5 If we have been united with him like this in his death, we will certainly also be united with him in his resurrection. 6 For we know that our old self was crucified with him so that the body of sin might be done away with, that we should no longer be slaves to sin- 7 because anyone who has died has been freed from sin. NIV

 

Baptism focuses hearts on the cross. The last command Christ gave on earth was concerning baptism.

 

Matthew 28:16-20

16 Then the eleven disciples went to Galilee, to the mountain where Jesus had told them to go. 17 When they saw him, they worshiped him; but some doubted. 18 Then Jesus came to them and said, "All authority in heaven and on earth has been given to me. 19 Therefore go and make disciples of all nations, baptizing them in the name of the Father and of the Son and of the Holy Spirit, 20 and teaching them to obey everything I have commanded you. And surely I am with you always, to the very end of the age." NIV

 

Mark 16:15-16

15 He said to them, "Go into all the world and preach the good news to all creation. 16 Whoever believes and is baptized will be saved, but whoever does not believe will be condemned.

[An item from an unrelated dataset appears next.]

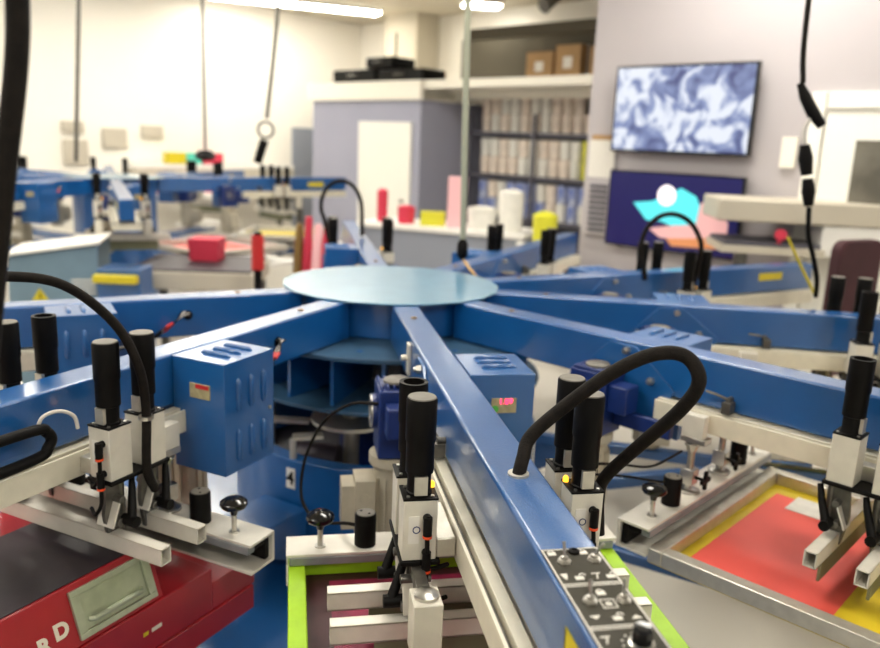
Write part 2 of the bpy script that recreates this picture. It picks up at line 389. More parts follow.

NIV

 

It is no accident the first gospel message after Christ’s ascension to heaven culminated in 3,000 baptisms. Taking up Christ’s cross is where the Christian walk begins and it ends with death to self. When Jesus took up his cross he turned the other cheek. He went the second mile. In his oppression and affliction he offered no defense. He met the anger of the mob crucifying him pleading God to forgive them. He refused to retaliate. He gave up all things to become one of us, and yet, he demanded nothing in return.